Cela pose avant tout le problème de la sélection des juges. Je cite :

«Un autre cas similaire de proximité entre candidat et membre du comité national de sélection s’est posé s’agissant de M. Yonko Grozev. Le comité national l’ayant choisi comme candidat pour la CEDH comportait trois personnes appartenant à deux ONG dont il a été fondateur ou administrateur (Fondation des avocats bulgares pour les droits de l’homme et Comité Helsinki Bulgare). Une plainte dénonçant l’irrégularité de cette procédure de sélection, adressée au Conseil de l’Europe par une organisation locale, fut classée sans suite.» 

A la lumière de ces faits, l’on comprend que la collusion n’est pas un accident, donc pouvant être corrigée, mais bien la ligne de conduite de la CEDH. Ce qui remet en cause le rôle qu’elle doit jouer : cela la fait sortir du champ judiciaire, pour en faire un organe de gouvernance globale.
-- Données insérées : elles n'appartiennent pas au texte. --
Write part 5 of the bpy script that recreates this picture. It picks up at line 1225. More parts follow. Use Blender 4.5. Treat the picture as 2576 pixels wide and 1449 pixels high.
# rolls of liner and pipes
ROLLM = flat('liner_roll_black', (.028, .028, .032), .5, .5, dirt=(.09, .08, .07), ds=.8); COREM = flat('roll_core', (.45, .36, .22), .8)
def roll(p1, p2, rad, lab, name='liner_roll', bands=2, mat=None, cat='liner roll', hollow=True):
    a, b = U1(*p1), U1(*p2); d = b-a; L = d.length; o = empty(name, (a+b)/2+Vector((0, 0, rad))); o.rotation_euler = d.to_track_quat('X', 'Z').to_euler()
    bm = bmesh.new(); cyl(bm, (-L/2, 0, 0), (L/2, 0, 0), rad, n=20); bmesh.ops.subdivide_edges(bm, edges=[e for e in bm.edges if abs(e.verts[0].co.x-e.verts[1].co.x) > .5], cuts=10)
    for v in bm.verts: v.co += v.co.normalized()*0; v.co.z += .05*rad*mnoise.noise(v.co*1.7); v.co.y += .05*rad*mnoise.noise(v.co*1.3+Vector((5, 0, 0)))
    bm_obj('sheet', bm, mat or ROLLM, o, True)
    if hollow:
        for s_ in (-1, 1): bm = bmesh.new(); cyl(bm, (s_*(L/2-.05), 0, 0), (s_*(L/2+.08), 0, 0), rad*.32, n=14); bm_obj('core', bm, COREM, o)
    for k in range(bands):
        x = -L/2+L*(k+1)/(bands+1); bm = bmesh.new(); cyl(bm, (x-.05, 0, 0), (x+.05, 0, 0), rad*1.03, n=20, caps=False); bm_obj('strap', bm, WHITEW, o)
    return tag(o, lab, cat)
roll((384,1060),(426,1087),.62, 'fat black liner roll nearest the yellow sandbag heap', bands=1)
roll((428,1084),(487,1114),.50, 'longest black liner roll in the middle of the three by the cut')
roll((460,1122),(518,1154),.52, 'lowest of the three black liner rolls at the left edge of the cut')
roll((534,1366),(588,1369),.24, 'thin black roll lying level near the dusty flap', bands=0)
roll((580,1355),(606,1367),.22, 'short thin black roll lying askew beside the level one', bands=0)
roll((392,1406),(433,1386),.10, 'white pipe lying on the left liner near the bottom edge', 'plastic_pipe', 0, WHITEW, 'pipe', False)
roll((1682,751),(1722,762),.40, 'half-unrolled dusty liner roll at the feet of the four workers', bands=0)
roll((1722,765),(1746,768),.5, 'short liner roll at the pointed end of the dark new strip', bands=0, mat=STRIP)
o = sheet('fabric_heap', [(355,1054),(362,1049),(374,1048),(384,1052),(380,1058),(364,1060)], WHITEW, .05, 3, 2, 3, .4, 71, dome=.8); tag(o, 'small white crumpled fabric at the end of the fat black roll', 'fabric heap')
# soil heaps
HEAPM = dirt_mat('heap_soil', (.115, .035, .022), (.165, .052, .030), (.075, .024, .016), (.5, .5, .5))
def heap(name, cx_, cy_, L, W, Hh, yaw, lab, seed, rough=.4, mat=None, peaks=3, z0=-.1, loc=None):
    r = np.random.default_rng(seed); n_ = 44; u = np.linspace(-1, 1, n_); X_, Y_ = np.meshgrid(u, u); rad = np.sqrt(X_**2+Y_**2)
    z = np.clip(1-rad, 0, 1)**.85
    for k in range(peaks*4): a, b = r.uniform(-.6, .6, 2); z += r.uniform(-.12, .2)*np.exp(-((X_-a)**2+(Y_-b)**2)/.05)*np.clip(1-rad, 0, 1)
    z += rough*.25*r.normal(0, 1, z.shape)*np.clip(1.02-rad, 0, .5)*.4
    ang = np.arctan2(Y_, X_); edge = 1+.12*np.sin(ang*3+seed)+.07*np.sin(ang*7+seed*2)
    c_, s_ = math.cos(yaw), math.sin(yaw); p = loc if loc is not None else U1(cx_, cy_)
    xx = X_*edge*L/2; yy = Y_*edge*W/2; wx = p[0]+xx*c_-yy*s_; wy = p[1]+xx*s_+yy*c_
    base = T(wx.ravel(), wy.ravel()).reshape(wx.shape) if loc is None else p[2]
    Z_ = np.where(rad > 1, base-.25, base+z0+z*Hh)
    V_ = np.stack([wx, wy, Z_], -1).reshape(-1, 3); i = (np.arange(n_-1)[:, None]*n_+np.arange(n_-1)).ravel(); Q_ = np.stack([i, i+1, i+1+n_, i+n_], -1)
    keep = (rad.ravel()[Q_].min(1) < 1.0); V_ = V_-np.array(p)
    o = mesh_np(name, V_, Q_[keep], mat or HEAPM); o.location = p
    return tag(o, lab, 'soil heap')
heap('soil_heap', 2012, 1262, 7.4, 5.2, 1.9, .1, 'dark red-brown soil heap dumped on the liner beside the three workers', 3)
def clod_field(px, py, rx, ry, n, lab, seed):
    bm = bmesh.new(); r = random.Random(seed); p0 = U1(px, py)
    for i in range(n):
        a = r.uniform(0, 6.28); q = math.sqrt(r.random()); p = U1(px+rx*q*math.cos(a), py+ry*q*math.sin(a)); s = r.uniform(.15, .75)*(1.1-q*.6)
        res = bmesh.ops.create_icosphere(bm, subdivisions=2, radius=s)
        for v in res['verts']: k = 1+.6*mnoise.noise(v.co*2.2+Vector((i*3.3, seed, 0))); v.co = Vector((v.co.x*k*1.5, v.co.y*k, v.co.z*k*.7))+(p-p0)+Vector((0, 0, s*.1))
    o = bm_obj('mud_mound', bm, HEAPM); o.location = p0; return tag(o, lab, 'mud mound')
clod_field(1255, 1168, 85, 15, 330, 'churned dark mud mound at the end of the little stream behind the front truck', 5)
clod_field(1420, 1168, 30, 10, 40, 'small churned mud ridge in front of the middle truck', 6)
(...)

Enfin, sans entrer dans plus de détails, il semble important de souligner encore un problème, lui-même lié au mode de recrutement et aux buts réels poursuivis par cette juridiction : la qualification réelle des candidats pour exercer des fonctions judiciaires. Les CV ressemblent parfois à des exercices de composition libre, qui ne sont pas véritablement vérifiés, surtout lorsqu’il s’agit du «bon» candidat. Mais si l’on n’attend pas de ces personnes un véritable travail juridique, leur implication dans les ONG est une garantie suffisante, et en réalité nécessaire, pour qu’elles soient recrutées.

Heureusement pour la Russie, elle est sortie de cela. A quand le tour de la France ? Nous aurions tout à y gagner ! Cette organisation n’est pas réformable, car elle fonctionne justement de la manière dont elle est utile. Et un état de droit n’a rien à y faire.